Russ Olsen has been building software for the last 35 years, everything from engineering document management systems to database query engines and a self-described generalist. Russ has been on a career-long quest to find a better programming language and was an early adopter of Clojure, Ruby, Java and Python. Russ is the author of Getting Clojure as well as two books on Ruby, Design Patterns in Ruby and Eloquent Ruby. He’s also Vice President at software builders, Cognitect.
Russ is a constant if sometimes reluctant conference speaker. He spoke at length at Codemotion Milan 2019 about the impact of the Apollo Moon landing on himself as a child and on future technological innovation. We spoke at length, you can take a look at the video to enjoy our conversation in full.
Do people choose to be generalist developers or specialise?
Russ suggests that, “People are born generalists or born specialists and that that’s fine. The world needs both. I mean, that’s just my opinion, but I believe that it’s something that’s wired into all of us do. I want to dive deeply into this one thing and learn everything in the world about it, or in my case, am I easily bored? Can learn something for a little while, and then when I’m a little bored with it, and I want to go on to the next thing can I do so? Russ thinks this is how he became a generalist and notes,
“That sounds like a disadvantage. It’s really not because if you keep going on to the next thing, then you have this kind of horizontal view of how things work, as opposed to a vertical or a narrow way it works.
So what are the advantages of being a generalist?
While there are plenty of cliches about the ability to see the big picture, Russ suggests,
“Really, the advantage of having a generalist on your team is that there will be all of these people who have specialities and essentially are working in silos, right? And that’s fine. You need people who are good at whatever they’re doing. But you also need people e who can see the next silo, or maybe two silos over because that’s where the big mistakes happen is you have maybe two people or two groups working side by side, but they don’t really understand what the other one is doing. And so the advantage of a generalist is not some magical ‘I see the big picture’. It’s, I see what the people down the hall are doing and how that does not work, together with what we’re doing.”
What non-technical skills make a good developer?
Russ asserts that people skills are the most critical skills:
“You need to train yourself to see the world from the other person’s point of view. And, and that’s a useful skill. I think another skill that’s really important is being able to write and communicate clearly, to write and speak clearly. And again, I think one of the problems is that if your main interest is technology, you will maybe go through the university or just go through life and people will tell you, yeah, you people are not good at communicating or you’re not a people person. And that it’s a little bit of a stereotype.
Some people are clearly born with a talent for communication or can see the world from the perspective of someone else is something they can be born with, but they are also learned skills, and so don’t if you have trouble writing or communicating or maybe just kind of coping with people don’t imagine that that is something you’re stuck with.

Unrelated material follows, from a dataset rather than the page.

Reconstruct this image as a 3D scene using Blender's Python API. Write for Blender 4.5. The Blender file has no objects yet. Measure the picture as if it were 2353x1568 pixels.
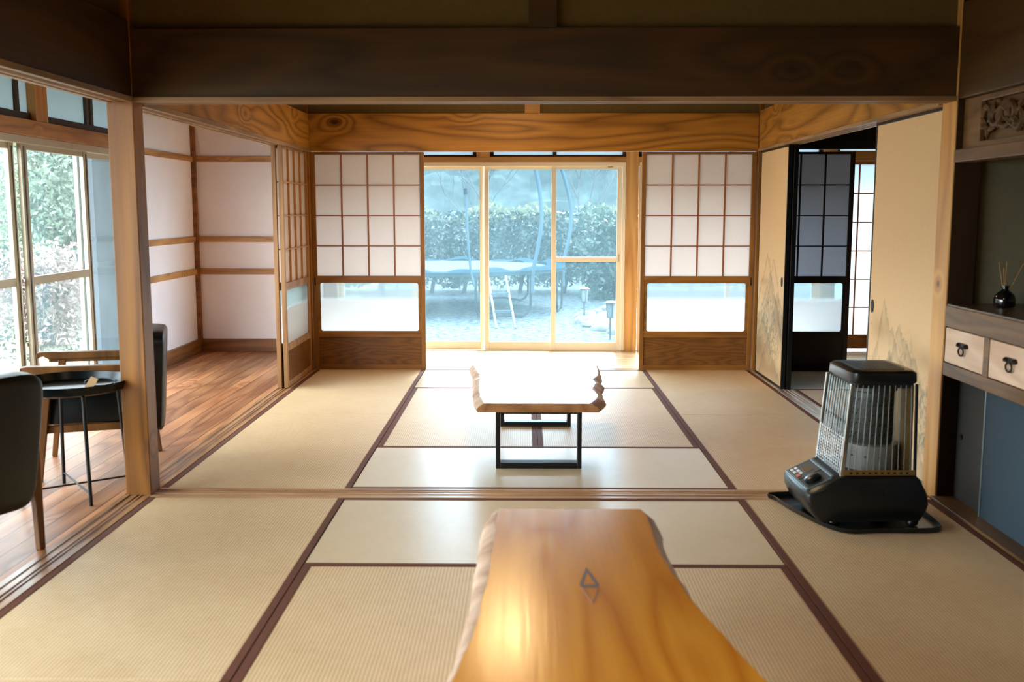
import bpy, bmesh, math, random
import numpy as np
from mathutils import Vector, Matrix
random.seed(7); rng = np.random.default_rng(7)
C = bpy.context.scene.collection
PI = math.pi

# ------------------------------------------------------------------ materials
def lin(c):
    return tuple(((v/255)/12.92 if v/255 <= .04045 else ((v/255+.055)/1.055)**2.4) for v in c) + (1.0,)

def D(c, k=.25):
    return tuple(v*k**(1/2.2) for v in c)

class NT:
    def __init__(s, name):
        s.m = bpy.data.materials.new(name); s.m.use_nodes = True
        s.t = s.m.node_tree; s.t.nodes.clear()
        s.out = s.n('ShaderNodeOutputMaterial')
    def n(s, typ, **kw):
        nd = s.t.nodes.new(typ)
        for k, v in kw.items():
            if k.startswith('i_'):
                nd.inputs[k[2:].replace('_', ' ')].default_value = v
            else: setattr(nd, k, v)
        return nd
    def l(s, a, b): s.t.links.new(a, b)
    def set(s, inp, v):
        if hasattr(v, 'is_output') or isinstance(v, bpy.types.NodeSocket): s.l(v, inp)
        else: inp.default_value = v
    def math(s, op, a, b=0., c=None):
        nd = s.n('ShaderNodeMath', operation=op)
        s.set(nd.inputs[0], a); s.set(nd.inputs[1], b)
        if c is not None: s.set(nd.inputs[2], c)
        return nd.outputs[0]
    def coords(s):
        return s.n('ShaderNodeTexCoord').outputs['Object']
    def mapv(s, v, scale=(1,1,1), loc=(0,0,0)):
        nd = s.n('ShaderNodeMapping'); s.l(v, nd.inputs[0])
        nd.inputs['Scale'].default_value = scale; nd.inputs['Location'].default_value = loc
        return nd.outputs[0]
    def noise(s, v, scale=5, detail=3, rough=.5, dist=0.):
        nd = s.n('ShaderNodeTexNoise'); s.l(v, nd.inputs['Vector'])
        nd.inputs['Scale'].default_value = scale; nd.inputs['Detail'].default_value = detail
        nd.inputs['Roughness'].default_value = rough; nd.inputs['Distortion'].default_value = dist
        return nd.outputs[0]
    def ramp(s, f, stops):
        nd = s.n('ShaderNodeValToRGB'); s.set(nd.inputs[0], f)
        el = nd.color_ramp.elements
        while len(el) < len(stops): el.new(.5)
        for e, (p, c) in zip(el, stops): e.position = p; e.color = c
        return nd.outputs[0]
    def mix(s, f, a, b, mode='MIX'):
        nd = s.n('ShaderNodeMix', data_type='RGBA', blend_type=mode)
        s.set(nd.inputs[0], f); s.set(nd.inputs[6], a); s.set(nd.inputs[7], b)
        return nd.outputs[2]
    def sep(s, v):
        nd = s.n('ShaderNodeSeparateXYZ'); s.l(v, nd.inputs[0]); return nd.outputs
    def bump(s, h, strength=.3, dist=.002):
        nd = s.n('ShaderNodeBump'); s.l(h, nd.inputs['Height'])
        nd.inputs['Strength'].default_value = strength; nd.inputs['Distance'].default_value = dist
        return nd.outputs[0]
    def bsdf(s, color, rough=.5, metal=0., spec=.5, normal=None, link=True, **kw):
        nd = s.n('ShaderNodeBsdfPrincipled')
        s.set(nd.inputs['Base Color'], color); s.set(nd.inputs['Roughness'], rough)
        nd.inputs['Metallic'].default_value = metal
        nd.inputs['Specular IOR Level'].default_value = spec
        for k, v in kw.items(): s.set(nd.inputs[k], v)
        if normal is not None: s.l(normal, nd.inputs['Normal'])
        if link: s.l(nd.outputs[0], s.out.inputs[0])
        return nd.outputs[0]
    def mixs(s, f, a, b, link=True):
        nd = s.n('ShaderNodeMixShader'); s.set(nd.inputs[0], f); s.l(a, nd.inputs[1]); s.l(b, nd.inputs[2])
        if link: s.l(nd.outputs[0], s.out.inputs[0])
        return nd.outputs[0]

def plain(name, rgb, rough=.5, metal=0., spec=.5, var=.0, vs=6., bumpy=0., bs=80., **kw):
    t = NT(name); co = t.coords(); col = lin(rgb)
    if var:
        n = t.noise(co, vs, 4, .6)
        c2 = tuple(max(0, v*(1-var)) for v in col[:3])+(1,); c3 = tuple(min(1, v*(1+var)) for v in col[:3])+(1,)
        col = t.ramp(n, [(.3, c2), (.7, c3)])
    nm = t.bump(t.noise(co, bs, 4, .6), bumpy, .003) if bumpy else None
    t.bsdf(col, rough, metal, spec, nm, **kw)
    return t.m

def wood(name, dark, light, axis='X', ring=9., rough=.42, knots=0., k=1., seed=0., spec=.4, planks=None, var=.35):
    """grain runs along `axis`; planks=(across axis index, width) adds boards with their own tone"""
    t = NT(name); co = t.coords()
    v = t.mapv(co, (1, 1, 1), (seed, seed*.7, seed*1.3))
    tone = None; gap = None
    if planks:
        ax, w = planks
        s = t.sep(co)
        idx = t.math('FLOOR', t.math('DIVIDE', s[ax], w))
        wn = t.n('ShaderNodeTexWhiteNoise', noise_dimensions='1D'); t.l(idx, wn.inputs['W'])
        tone = wn.outputs['Value']
        fr = t.math('FRACT', t.math('DIVIDE', s[ax], w))
        gap = t.math('LESS_THAN', t.math('MINIMUM', fr, t.math('SUBTRACT', 1., fr)), .026)
        off = t.n('ShaderNodeCombineXYZ'); t.l(t.math('MULTIPLY', tone, 17.), off.inputs[0]); t.l(t.math('MULTIPLY', tone, 31.), off.inputs[1])
        ad = t.n('ShaderNodeVectorMath', operation='ADD'); t.l(v, ad.inputs[0]); t.l(off.outputs[0], ad.inputs[1]); v = ad.outputs[0]
    a, b = .55*k, 3.6*k
    sc = {'X': (a, b, b), 'Y': (b, a, b), 'Z': (b, b, a*.6)}[axis]
    n1 = t.noise(t.mapv(v, sc), 1., 2, .45, .25)
    if knots:
        vo = t.n('ShaderNodeTexVoronoi'); t.l(t.mapv(v, tuple((1.5*k if q == a else 2.7*k) for q in sc)), vo.inputs['Vector'])
        vo.inputs['Scale'].default_value = 1.0
        kd = vo.outputs['Distance']
        n1 = t.math('ADD', n1, t.math('MULTIPLY', t.math('POWER', t.math('MAXIMUM', t.math('SUBTRACT', .24, kd), 0.), 1.5), 2.6))
    rings = t.math('PINGPONG', t.math('MULTIPLY', n1, ring*2), 1.)
    a2, b2 = 3*k, 95*k
    sc2 = {'X': (a2, b2, b2), 'Y': (b2, a2, b2), 'Z': (b2, b2, a2)}[axis]
    fine = t.noise(t.mapv(v, sc2), 1., 3, .6)
    big = t.noise(v, 1.7*k, 2, .5)
    f = t.math('ADD', t.math('MULTIPLY', t.math('POWER', rings, 1.6), .45), t.math('ADD', t.math('MULTIPLY', fine, .35), t.math('MULTIPLY', big, .35)))
    d, l = lin(dark), lin(light)
    mid = tuple(.45*d[i]+.55*l[i] for i in range(3))+(1,)
    col = t.ramp(f, [(.2, l), (.5, mid), (.95, d)])
    if knots:
        kf = t.ramp(kd, [(.035, (1, 1, 1, 1)), (.085, (0, 0, 0, 1))])
        kk = t.n('ShaderNodeMix', data_type='FLOAT')
        col = t.mix(t.math('MULTIPLY', kf, knots), col, tuple(x*.22 for x in d[:3])+(1,))
    if planks:
        col = t.mix(1., col, t.ramp(tone, [(0., (1-var,)*3+(1,)), (1., (1+var*.45,)*3+(1,))]), 'MULTIPLY')
        col = t.mix(t.math('MULTIPLY', gap, .8), col, (.02, .01, .005, 1))
    r = t.math('ADD', rough-.06, t.math('MULTIPLY', fine, .14))
    nm = t.bump(t.math('SUBTRACT', fine, t.math('MULTIPLY', gap, 1.)) if planks else fine, .12, .002)
    t.bsdf(col, r, 0., spec, nm)
    return t.m

def tatami(name, axis, rgb_a, rgb_b, rough):
    """rows of weave run along `axis` ('X' or 'Y')"""
    t = NT(name); co = t.coords(); s = t.sep(co)
    c = s[1] if axis == 'X' else s[0]
    d = s[0] if axis == 'X' else s[1]
    row = t.math('PINGPONG', t.math('MULTIPLY', c, 1/.0062), 1.)
    rush = t.noise(t.mapv(co, (14, 420, 1) if axis == 'Y' else (420, 14, 1)), 1., 2, .6)
    patch = t.noise(co, 2.2, 3, .6); mott = t.noise(co, 26, 2, .5)
    f = t.math('ADD', t.math('MULTIPLY', row, .42), t.math('ADD', t.math('MULTIPLY', rush, .22), t.math('ADD', t.math('MULTIPLY', patch, .3), t.math('MULTIPLY', mott, .16))))
    col = t.ramp(f, [(.25, lin(rgb_a)), (.85, lin(rgb_b))])
    nm = t.bump(t.math('ADD', t.math('MULTIPLY', row, -1.), t.math('MULTIPLY', rush, .5)), .25, .0012)
    t.bsdf(col, rough, 0., .5, nm)
    return t.m

def leafmat(name, cols, scale=2., trans=.35, rough=.5):
    t = NT(name); co = t.coords()
    n = t.math('ADD', t.math('MULTIPLY', t.noise(co, scale, 3, .6), .6), t.math('MULTIPLY', t.noise(co, scale*14, 2, .5), .4))
    col = t.ramp(n, [(p, lin(c)) for p, c in cols])
    a = t.bsdf(col, rough, 0, .4, link=False)
    tr = t.n('ShaderNodeBsdfTranslucent'); t.l(col, tr.inputs[0])
    t.mixs(trans, a, tr.outputs[0])
    return t.m

def pane(name, tint, veil, veilcol, rough=.05):
    """clear window glass; its milky veil stands in for lens haze"""
    t = NT(name)
    tr = t.n('ShaderNodeBsdfTransparent'); tr.inputs[0].default_value = tint
    df = t.n('ShaderNodeBsdfTranslucent'); df.inputs[0].default_value = veilcol
    co = t.coords()
    nz = t.noise(t.mapv(co, (1, 1, .6)), 3.5, 5, .65, .6)
    vf = t.math('MULTIPLY', t.math('ADD', t.math('MULTIPLY', nz, 1.2), .4), veil)
    a = t.mixs(vf, tr.outputs[0], df.outputs[0], link=False)
    gl = t.n('ShaderNodeBsdfGlossy'); gl.inputs['Roughness'].default_value = rough
    ge = t.n('ShaderNodeNewGeometry'); dp = t.n('ShaderNodeVectorMath', operation='DOT_PRODUCT')
    t.l(ge.outputs['Incoming'], dp.inputs[0]); t.l(ge.outputs['Normal'], dp.inputs[1])
    k = t.math('POWER', t.math('SUBTRACT', 1., t.math('ABSOLUTE', dp.outputs['Value'])), 5.)
    t.mixs(t.math('ADD', .03, t.math('MULTIPLY', k, .6)), a, gl.outputs[0])
    return t.m

def frosted(name, rgb, zlo=None, zhi=None, through=.0):
    """milky glass; between zlo and zhi the frost fades out upward to clear glass"""
    t = NT(name)
    tr = t.n('ShaderNodeBsdfTransparent'); tr.inputs[0].default_value = (.72, .82, .84, 1)
    df = t.n('ShaderNodeBsdfTranslucent'); df.inputs[0].default_value = lin(rgb)
    d2 = t.n('ShaderNodeBsdfDiffuse'); d2.inputs[0].default_value = lin(rgb)
    milk = t.mixs(.3, df.outputs[0], d2.outputs[0], link=False)
    f = through
    if zlo is not None:
        z = t.sep(t.coords())[2]
        mr = t.n('ShaderNodeMapRange', interpolation_type='SMOOTHSTEP'); t.l(z, mr.inputs[0])
        mr.inputs[1].default_value = zlo; mr.inputs[2].default_value = zhi
        mr.inputs[3].default_value = through; mr.inputs[4].default_value = .72
        f = mr.outputs[0]
    a = t.mixs(f, milk, tr.outputs[0], link=False)
    gl = t.n('ShaderNodeBsdfGlossy'); gl.inputs['Roughness'].default_value = .15
    t.mixs(.05, a, gl.outputs[0])
    return t.m

def paper(name, rgb, tr=.55):
    t = NT(name); co = t.coords()
    n = t.noise(t.mapv(co, (60, 60, 60)), 1., 4, .7)
    c = lin(rgb); col = t.ramp(n, [(.2, tuple(v*.95 for v in c[:3])+(1,)), (.8, c)])
    a = t.n('ShaderNodeBsdfDiffuse'); t.l(col, a.inputs[0])
    b = t.n('ShaderNodeBsdfTranslucent'); t.l(col, b.inputs[0])
    t.mixs(tr, a.outputs[0], b.outputs[0])
    return t.m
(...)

You learnt the programme, you learned HTML and SQL, you can learn to write English or Italian or German or whatever. If you can learn to communicate effectively with people, the really good communicators maybe started with an advantage. But then they spent two years learning how to do it.”
Russ has a passion for building musical instruments from unconventional objects. He suggests it’s wonderful for honing your skills in software development because you look at a box maybe that cigars came in, and maybe you see a box the cigars came in, but maybe you see the body of the guitar. “So you see things for what you can use them for, and not just for what they were meant for. And if that’s not a skill that you need in software, I don’t know what is! That is the essence of software: looking at something and saying, maybe I can do something different with that.”
What technology would you recommend to developers who want to approach big data analysis?
Russ shares, “I say that jokingly, but I think that you need a general-purpose programming language in a general-purpose kind of data store. So those tend to be my choices. I think obviously, Python is kind of the overwhelming favourite in the data world. But again, I would go back to being a generalist, which is if you are a data person and you think yourselves as self as a data person, then you should go learn some software engineering. Because in experiences with data people, the data side of what they do is like magic. And I can’t believe it. And it just seems like I’m living in the future. And the software engineering side of what they do frequently strikes me as I’m living in the 1990s. Because, you know, most data people, they’re not software engineers, and they haven’t grown up with these practices. And in particular, maybe they haven’t been at it long enough to really get bitten by some of the software engineering sorts of things. So that’s the one side of it. I think, if you’re a software engineer, well, you need to go learn the underpinnings the real sort of theoretical underpinnings of how people deal with data.
Russ believes that Data science is not a skillset or knowledge area that can be faked. “I think you really have to understand what you’re doing to be able to do an effective job of it.”